YOUR OBJECTIVE: Without including any pictures, write out the listing below exactly.

DATA PROVIDED:
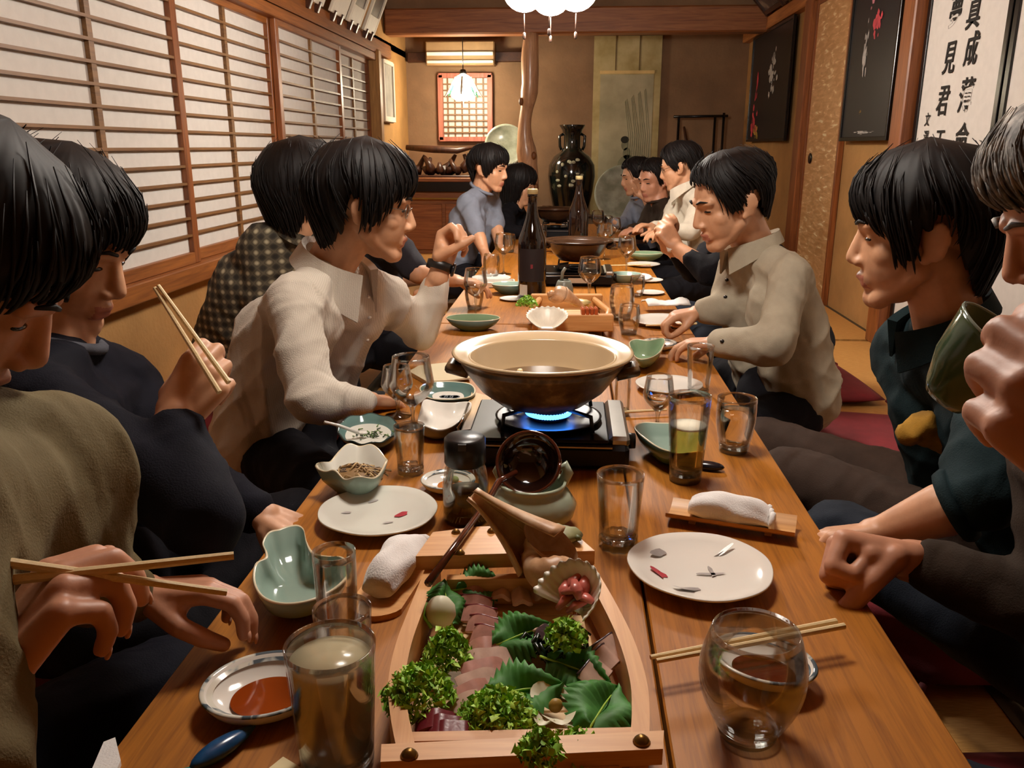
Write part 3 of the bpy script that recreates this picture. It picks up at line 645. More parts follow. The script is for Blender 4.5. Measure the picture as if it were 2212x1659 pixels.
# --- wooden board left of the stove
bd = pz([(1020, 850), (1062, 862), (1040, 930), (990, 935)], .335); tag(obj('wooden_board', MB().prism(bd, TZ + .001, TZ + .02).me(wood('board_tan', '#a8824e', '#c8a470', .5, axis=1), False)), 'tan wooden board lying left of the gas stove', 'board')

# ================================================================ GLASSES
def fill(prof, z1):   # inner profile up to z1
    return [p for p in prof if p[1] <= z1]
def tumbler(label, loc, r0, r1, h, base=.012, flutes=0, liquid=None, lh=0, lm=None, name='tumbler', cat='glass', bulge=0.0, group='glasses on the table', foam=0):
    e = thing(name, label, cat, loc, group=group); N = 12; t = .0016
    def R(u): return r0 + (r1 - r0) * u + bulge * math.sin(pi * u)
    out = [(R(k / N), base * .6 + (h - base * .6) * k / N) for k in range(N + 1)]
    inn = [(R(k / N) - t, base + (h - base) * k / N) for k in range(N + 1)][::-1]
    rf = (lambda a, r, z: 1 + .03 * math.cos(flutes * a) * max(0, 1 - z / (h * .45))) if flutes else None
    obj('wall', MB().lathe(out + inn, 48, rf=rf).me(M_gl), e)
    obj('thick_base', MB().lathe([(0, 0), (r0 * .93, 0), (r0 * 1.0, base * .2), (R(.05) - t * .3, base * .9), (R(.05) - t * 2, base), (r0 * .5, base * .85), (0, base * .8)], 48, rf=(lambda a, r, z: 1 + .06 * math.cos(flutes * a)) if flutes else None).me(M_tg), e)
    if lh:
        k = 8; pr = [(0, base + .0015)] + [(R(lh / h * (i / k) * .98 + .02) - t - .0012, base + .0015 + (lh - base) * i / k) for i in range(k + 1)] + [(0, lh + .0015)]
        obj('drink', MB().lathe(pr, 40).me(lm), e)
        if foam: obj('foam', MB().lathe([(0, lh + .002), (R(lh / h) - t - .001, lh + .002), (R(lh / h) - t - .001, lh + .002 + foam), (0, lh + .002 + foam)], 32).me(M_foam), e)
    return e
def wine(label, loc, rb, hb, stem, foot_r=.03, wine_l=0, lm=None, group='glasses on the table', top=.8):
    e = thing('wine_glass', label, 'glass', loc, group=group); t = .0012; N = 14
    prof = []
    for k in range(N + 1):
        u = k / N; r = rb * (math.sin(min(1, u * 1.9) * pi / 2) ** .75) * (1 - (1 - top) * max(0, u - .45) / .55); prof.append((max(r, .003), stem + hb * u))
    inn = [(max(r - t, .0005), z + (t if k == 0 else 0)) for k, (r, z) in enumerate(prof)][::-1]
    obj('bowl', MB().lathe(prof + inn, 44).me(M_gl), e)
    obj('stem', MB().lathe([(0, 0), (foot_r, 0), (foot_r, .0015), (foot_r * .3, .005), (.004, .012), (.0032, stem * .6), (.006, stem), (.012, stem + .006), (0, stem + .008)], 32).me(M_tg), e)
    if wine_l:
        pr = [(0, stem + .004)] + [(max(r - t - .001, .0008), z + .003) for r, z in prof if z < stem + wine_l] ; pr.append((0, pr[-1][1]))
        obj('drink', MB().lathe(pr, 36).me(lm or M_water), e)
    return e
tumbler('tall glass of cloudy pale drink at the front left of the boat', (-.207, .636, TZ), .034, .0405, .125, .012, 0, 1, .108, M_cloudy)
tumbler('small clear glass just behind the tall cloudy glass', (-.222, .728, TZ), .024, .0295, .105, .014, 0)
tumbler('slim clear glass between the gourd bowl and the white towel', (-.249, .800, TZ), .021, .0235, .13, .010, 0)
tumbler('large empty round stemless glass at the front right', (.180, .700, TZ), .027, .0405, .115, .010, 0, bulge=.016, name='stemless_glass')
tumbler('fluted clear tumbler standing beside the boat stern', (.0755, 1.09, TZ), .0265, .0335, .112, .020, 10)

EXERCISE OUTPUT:
Write part 3 of the bpy script that recreates this picture. It picks up at line 645. More parts follow. The script is for Blender 4.5. Measure the picture as if it were 2212x1659 pixels.
# --- wooden board left of the stove
bd = pz([(1020, 850), (1062, 862), (1040, 930), (990, 935)], .335); tag(obj('wooden_board', MB().prism(bd, TZ + .001, TZ + .02).me(wood('board_tan', '#a8824e', '#c8a470', .5, axis=1), False)), 'tan wooden board lying left of the gas stove', 'board')

# ================================================================ GLASSES
def fill(prof, z1):   # inner profile up to z1
    return [p for p in prof if p[1] <= z1]
def tumbler(label, loc, r0, r1, h, base=.012, flutes=0, liquid=None, lh=0, lm=None, name='tumbler', cat='glass', bulge=0.0, group='glasses on the table', foam=0):
    e = thing(name, label, cat, loc, group=group); N = 12; t = .0016
    def R(u): return r0 + (r1 - r0) * u + bulge * math.sin(pi * u)
    out = [(R(k / N), base * .6 + (h - base * .6) * k / N) for k in range(N + 1)]
    inn = [(R(k / N) - t, base + (h - base) * k / N) for k in range(N + 1)][::-1]
    rf = (lambda a, r, z: 1 + .03 * math.cos(flutes * a) * max(0, 1 - z / (h * .45))) if flutes else None
    obj('wall', MB().lathe(out + inn, 48, rf=rf).me(M_gl), e)
    obj('thick_base', MB().lathe([(0, 0), (r0 * .93, 0), (r0 * 1.0, base * .2), (R(.05) - t * .3, base * .9), (R(.05) - t * 2, base), (r0 * .5, base * .85), (0, base * .8)], 48, rf=(lambda a, r, z: 1 + .06 * math.cos(flutes * a)) if flutes else None).me(M_tg), e)
    if lh:
        k = 8; pr = [(0, base + .0015)] + [(R(lh / h * (i / k) * .98 + .02) - t - .0012, base + .0015 + (lh - base) * i / k) for i in range(k + 1)] + [(0, lh + .0015)]
        obj('drink', MB().lathe(pr, 40).me(lm), e)
        if foam: obj('foam', MB().lathe([(0, lh + .002), (R(lh / h) - t - .001, lh + .002), (R(lh / h) - t - .001, lh + .002 + foam), (0, lh + .002 + foam)], 32).me(M_foam), e)
    return e
def wine(label, loc, rb, hb, stem, foot_r=.03, wine_l=0, lm=None, group='glasses on the table', top=.8):
    e = thing('wine_glass', label, 'glass', loc, group=group); t = .0012; N = 14
    prof = []
    for k in range(N + 1):
        u = k / N; r = rb * (math.sin(min(1, u * 1.9) * pi / 2) ** .75) * (1 - (1 - top) * max(0, u - .45) / .55); prof.append((max(r, .003), stem + hb * u))
    inn = [(max(r - t, .0005), z + (t if k == 0 else 0)) for k, (r, z) in enumerate(prof)][::-1]
    obj('bowl', MB().lathe(prof + inn, 44).me(M_gl), e)
    obj('stem', MB().lathe([(0, 0), (foot_r, 0), (foot_r, .0015), (foot_r * .3, .005), (.004, .012), (.0032, stem * .6), (.006, stem), (.012, stem + .006), (0, stem + .008)], 32).me(M_tg), e)
    if wine_l:
        pr = [(0, stem + .004)] + [(max(r - t - .001, .0008), z + .003) for r, z in prof if z < stem + wine_l] ; pr.append((0, pr[-1][1]))
        obj('drink', MB().lathe(pr, 36).me(lm or M_water), e)
    return e
tumbler('tall glass of cloudy pale drink at the front left of the boat', (-.207, .636, TZ), .034, .0405, .125, .012, 0, 1, .108, M_cloudy)
tumbler('small clear glass just behind the tall cloudy glass', (-.222, .728, TZ), .024, .0295, .105, .014, 0)
tumbler('slim clear glass between the gourd bowl and the white towel', (-.249, .800, TZ), .021, .0235, .13, .010, 0)
tumbler('large empty round stemless glass at the front right', (.180, .700, TZ), .027, .0405, .115, .010, 0, bulge=.016, name='stemless_glass')
tumbler('fluted clear tumbler standing beside the boat stern', (.0755, 1.09, TZ), .0265, .0335, .112, .020, 10)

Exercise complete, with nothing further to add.